**Work to be completed:** Give the listing again in full, exactly as written.

**Raw data:**
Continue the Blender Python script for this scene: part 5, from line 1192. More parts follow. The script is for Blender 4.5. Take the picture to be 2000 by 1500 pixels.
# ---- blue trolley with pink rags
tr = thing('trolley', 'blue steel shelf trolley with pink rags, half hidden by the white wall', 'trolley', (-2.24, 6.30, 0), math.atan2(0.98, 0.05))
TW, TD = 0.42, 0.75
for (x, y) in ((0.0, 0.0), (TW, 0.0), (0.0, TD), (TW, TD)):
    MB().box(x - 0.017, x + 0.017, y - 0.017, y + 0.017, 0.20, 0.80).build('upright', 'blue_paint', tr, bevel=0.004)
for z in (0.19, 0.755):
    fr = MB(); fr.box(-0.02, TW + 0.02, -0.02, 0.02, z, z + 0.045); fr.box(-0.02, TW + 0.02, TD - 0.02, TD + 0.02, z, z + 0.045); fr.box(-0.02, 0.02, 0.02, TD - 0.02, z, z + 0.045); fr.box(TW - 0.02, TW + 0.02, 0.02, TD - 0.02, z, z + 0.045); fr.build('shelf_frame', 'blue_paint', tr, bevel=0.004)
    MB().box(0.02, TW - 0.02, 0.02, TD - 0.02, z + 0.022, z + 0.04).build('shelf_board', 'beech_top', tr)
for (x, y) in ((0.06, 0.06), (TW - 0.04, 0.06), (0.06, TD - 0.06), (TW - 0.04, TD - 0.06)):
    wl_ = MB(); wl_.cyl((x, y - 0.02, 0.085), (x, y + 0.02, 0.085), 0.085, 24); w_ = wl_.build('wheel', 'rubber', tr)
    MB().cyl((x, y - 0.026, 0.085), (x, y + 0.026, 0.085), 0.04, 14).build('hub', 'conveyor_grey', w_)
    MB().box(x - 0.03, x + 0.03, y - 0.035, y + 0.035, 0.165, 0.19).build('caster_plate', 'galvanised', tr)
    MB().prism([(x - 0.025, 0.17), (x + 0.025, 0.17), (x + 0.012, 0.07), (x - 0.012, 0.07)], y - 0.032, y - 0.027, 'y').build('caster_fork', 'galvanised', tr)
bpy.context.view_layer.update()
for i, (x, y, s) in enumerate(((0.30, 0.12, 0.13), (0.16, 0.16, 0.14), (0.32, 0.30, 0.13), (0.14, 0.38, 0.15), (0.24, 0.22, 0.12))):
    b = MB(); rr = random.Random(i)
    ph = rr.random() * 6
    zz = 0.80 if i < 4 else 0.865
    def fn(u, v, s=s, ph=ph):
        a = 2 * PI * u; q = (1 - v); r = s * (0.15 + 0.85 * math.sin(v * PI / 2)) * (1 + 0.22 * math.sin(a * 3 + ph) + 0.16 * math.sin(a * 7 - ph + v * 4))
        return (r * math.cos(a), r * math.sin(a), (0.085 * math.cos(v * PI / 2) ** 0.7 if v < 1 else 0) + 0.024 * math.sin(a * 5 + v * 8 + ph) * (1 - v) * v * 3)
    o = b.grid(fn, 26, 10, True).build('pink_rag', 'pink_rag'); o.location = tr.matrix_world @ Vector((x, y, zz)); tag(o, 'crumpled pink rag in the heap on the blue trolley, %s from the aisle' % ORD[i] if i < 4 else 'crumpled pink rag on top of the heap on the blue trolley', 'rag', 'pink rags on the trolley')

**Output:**
Continue the Blender Python script for this scene: part 5, from line 1192. More parts follow. The script is for Blender 4.5. Take the picture to be 2000 by 1500 pixels.
# ---- blue trolley with pink rags
tr = thing('trolley', 'blue steel shelf trolley with pink rags, half hidden by the white wall', 'trolley', (-2.24, 6.30, 0), math.atan2(0.98, 0.05))
TW, TD = 0.42, 0.75
for (x, y) in ((0.0, 0.0), (TW, 0.0), (0.0, TD), (TW, TD)):
    MB().box(x - 0.017, x + 0.017, y - 0.017, y + 0.017, 0.20, 0.80).build('upright', 'blue_paint', tr, bevel=0.004)
for z in (0.19, 0.755):
    fr = MB(); fr.box(-0.02, TW + 0.02, -0.02, 0.02, z, z + 0.045); fr.box(-0.02, TW + 0.02, TD - 0.02, TD + 0.02, z, z + 0.045); fr.box(-0.02, 0.02, 0.02, TD - 0.02, z, z + 0.045); fr.box(TW - 0.02, TW + 0.02, 0.02, TD - 0.02, z, z + 0.045); fr.build('shelf_frame', 'blue_paint', tr, bevel=0.004)
    MB().box(0.02, TW - 0.02, 0.02, TD - 0.02, z + 0.022, z + 0.04).build('shelf_board', 'beech_top', tr)
for (x, y) in ((0.06, 0.06), (TW - 0.04, 0.06), (0.06, TD - 0.06), (TW - 0.04, TD - 0.06)):
    wl_ = MB(); wl_.cyl((x, y - 0.02, 0.085), (x, y + 0.02, 0.085), 0.085, 24); w_ = wl_.build('wheel', 'rubber', tr)
    MB().cyl((x, y - 0.026, 0.085), (x, y + 0.026, 0.085), 0.04, 14).build('hub', 'conveyor_grey', w_)
    MB().box(x - 0.03, x + 0.03, y - 0.035, y + 0.035, 0.165, 0.19).build('caster_plate', 'galvanised', tr)
    MB().prism([(x - 0.025, 0.17), (x + 0.025, 0.17), (x + 0.012, 0.07), (x - 0.012, 0.07)], y - 0.032, y - 0.027, 'y').build('caster_fork', 'galvanised', tr)
bpy.context.view_layer.update()
for i, (x, y, s) in enumerate(((0.30, 0.12, 0.13), (0.16, 0.16, 0.14), (0.32, 0.30, 0.13), (0.14, 0.38, 0.15), (0.24, 0.22, 0.12))):
    b = MB(); rr = random.Random(i)
    ph = rr.random() * 6
    zz = 0.80 if i < 4 else 0.865
    def fn(u, v, s=s, ph=ph):
        a = 2 * PI * u; q = (1 - v); r = s * (0.15 + 0.85 * math.sin(v * PI / 2)) * (1 + 0.22 * math.sin(a * 3 + ph) + 0.16 * math.sin(a * 7 - ph + v * 4))
        return (r * math.cos(a), r * math.sin(a), (0.085 * math.cos(v * PI / 2) ** 0.7 if v < 1 else 0) + 0.024 * math.sin(a * 5 + v * 8 + ph) * (1 - v) * v * 3)
    o = b.grid(fn, 26, 10, True).build('pink_rag', 'pink_rag'); o.location = tr.matrix_world @ Vector((x, y, zz)); tag(o, 'crumpled pink rag in the heap on the blue trolley, %s from the aisle' % ORD[i] if i < 4 else 'crumpled pink rag on top of the heap on the blue trolley', 'rag', 'pink rags on the trolley')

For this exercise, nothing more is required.